The tournament continues to find the Prince’s bride. Tisbé and Clorinde refuse to even contemplate the idea that one of them would marry the equerry although their father is insistent that one of them must do so. They sneer at the equerry’s 

offer of “a heart and a cottage”.  Cendrillon arrives, much to the horror of Tisbé and Clorinde. She declares her rights as a woman of noble birth to take part in the tournament. They jeer at her. They then try to get her to take the hand of the equerry (who formerly had been disguised as the Prince).Cendrillon declares that she was not attracted to him when he  posed as a Prince and that she is still not attracted to him as a equerry.The sisters are furious.

Scene IV

Cendrillon is now alone and devastated that the man she thought was a equerry and the man with whom she fell in love was in reality the Prince. The Prince arrives back at the castle and finds Cendrillon in her normal clothes and does not recognise her. He tells her that he left her in tears when she could not go to the ball and returns to find her still in tears. She tells him that she dreamt of the ball and relates that she saw a beautiful mysterious lady at the ball with whom he fell in love. The Prince replies that he will never forget that beautiful woman and that his heart will always be hers.
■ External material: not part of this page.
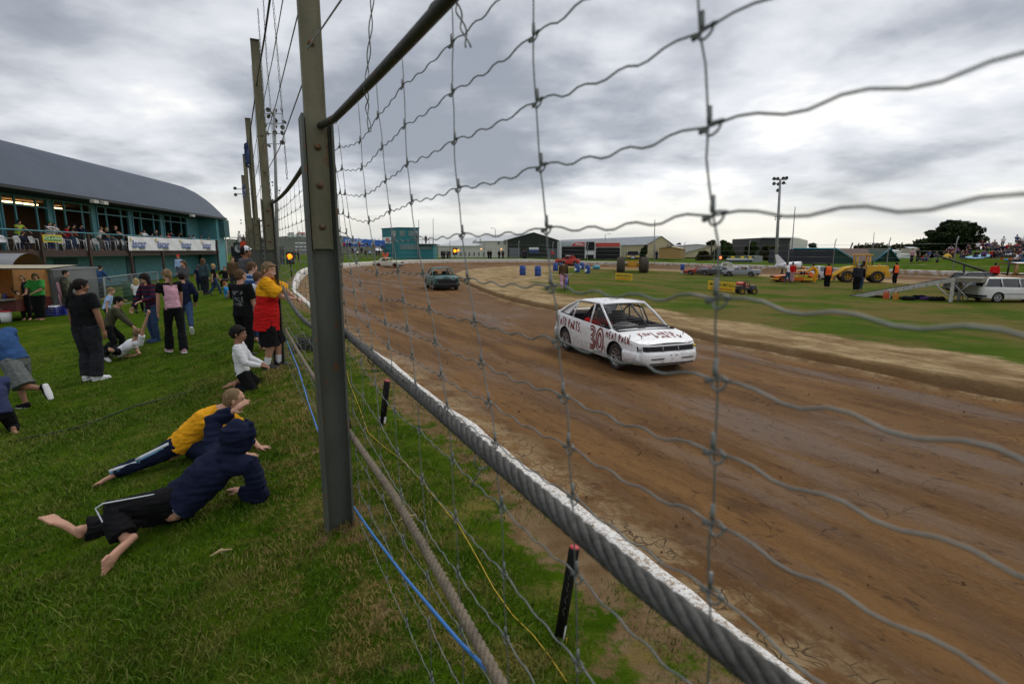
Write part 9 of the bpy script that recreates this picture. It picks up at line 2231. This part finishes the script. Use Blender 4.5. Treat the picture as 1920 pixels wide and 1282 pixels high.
for k, p in enumerate(spots_):
 c = cl[k % 12] if k < 12 else copy_tree(cl[k % 12]); c.location = p; c.rotation_euler = (0, 0, rnd.uniform(-.5, .5)); s_ = rnd.uniform(.85, 1.05); c.scale = (s_,) * 3
for px, m_, m, lb in ((1700, 9, PINKC, 'woman in pink top standing under the big spreading tree'), (1711, 9, BLACKC, 'person in black standing beside the woman in pink'), (1930, 12, BLACKC, 'person standing among the crowd at the right edge')):
 r = (px - 960) / 1000.0; o = FN * (61.0 + m_); t = (o.x - r * o.y) / (r * FU.y - FU.x); p = o + FU * t; p.z = out_z(p.x, p.y); stand(lb, 0, 0, 180, 1.7, [L('trousers', DKGREY), T('top', m, sleeve=.8)], {}, at=p, lod=0, hair=H_DARK)
for k, (px, m_, m) in enumerate(((1826, 11, mat('rug pale blue', (.25, .45, .62), .9, .1)), (1876, 13, WHITEC), (1905, 10, BLUEC), (1888, 17, mat('rug blue', (.04, .07, .32), .9, .1)))):
 r = (px - 960) / 1000.0; o = FN * (61.0 + m_); t = (o.x - r * o.y) / (r * FU.y - FU.x); p = o + FU * t; mb = MB(); mb.grid([[p + V((x, y, out_z(p.x + x, p.y + y) + .10 + .03 * math.sin(x * 3 + y))) for x in (-1.2, -.4, .4, 1.2)] for y in (-.9, -.3, .3, .9)]); tag(mb.build('picnic_rug', m), ['pale blue picnic rug on the far grass bank', 'white picnic rug among the crowd on the far bank', 'bright blue picnic rug near the right edge of the far bank', 'dark blue picnic rug higher on the far bank'][k], 'rug')
r = (1766 - 960) / 1000.0; o = FN * 71.5; t = (o.x - r * o.y) / (r * FU.y - FU.x); p = o + FU * t; p.z = out_z(p.x, p.y)
def blob(p):  # made-up dome and dark wedge standing for an unidentified small yellow thing
 root = empty('blob', p, 'small yellow tent on the far grass bank below the big tree', 'blob'); m = mat('tent yellow', (.62, .38, .03), .8, .1)
 rows = [[p + V(((.5 * math.cos(a) * math.cos(b)), .4 * math.sin(a) * math.cos(b), .55 * math.sin(b))) for a in [k * math.pi / 8 for k in range(16)]] for b in (0, .4, .8, 1.2, 1.5)]
 MB().grid(rows, closed=True).build('canopy', m, root)
 MB().add([p + V((-.15, -.43, .05)), p + V((.15, -.43, .05)), p + V((0, -.31, .36))], [(0, 1, 2)]).build('dark_wedge', DARKI, root)
tent(p)
# grey grandstand roof and bank beyond the fence
def grandstand():
 Y = 120; root = empty('grandstand', V((D(580, 480, Y).x, Y, 0)), 'low concrete grandstand with pale edges beyond the fence posts on the left', 'grandstand'); m = mat('grey concrete', (.20, .20, .19), .9, .12, 1)
 for j, (py, p0, p1) in enumerate(((455, 556, 630), (462, 556, 626), (468, 556, 622))):
  a_, b_ = D(p0, py, Y - j * 1.5), D(p1, py, Y - j * 1.5); MB().box(((a_.x + b_.x) / 2, Y - j * 1.5, a_.z - .5), (b_.x - a_.x, 1.6, 1.0)).build('terrace', m, root); MB().box(((a_.x + b_.x) / 2, Y - j * 1.5 - .81, a_.z - .08), (b_.x - a_.x, .02, .22)).build('pale_edge', WHITEP, root)
grandstand()
bpy.data.scenes.remove(TMPS)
He tells of his anguish when she abandoned him. Cendrillon tells him that the beautiful woman has returned. He does not understand. She tells him, to his amazement that when she, Cendrillon returned from the dream, the beautiful lady also returned. His are eyes are opened and he recognises in Cendrillon the beautiful woman with whom he has fallen in love. They marry amongst great festivities throughout the Principality.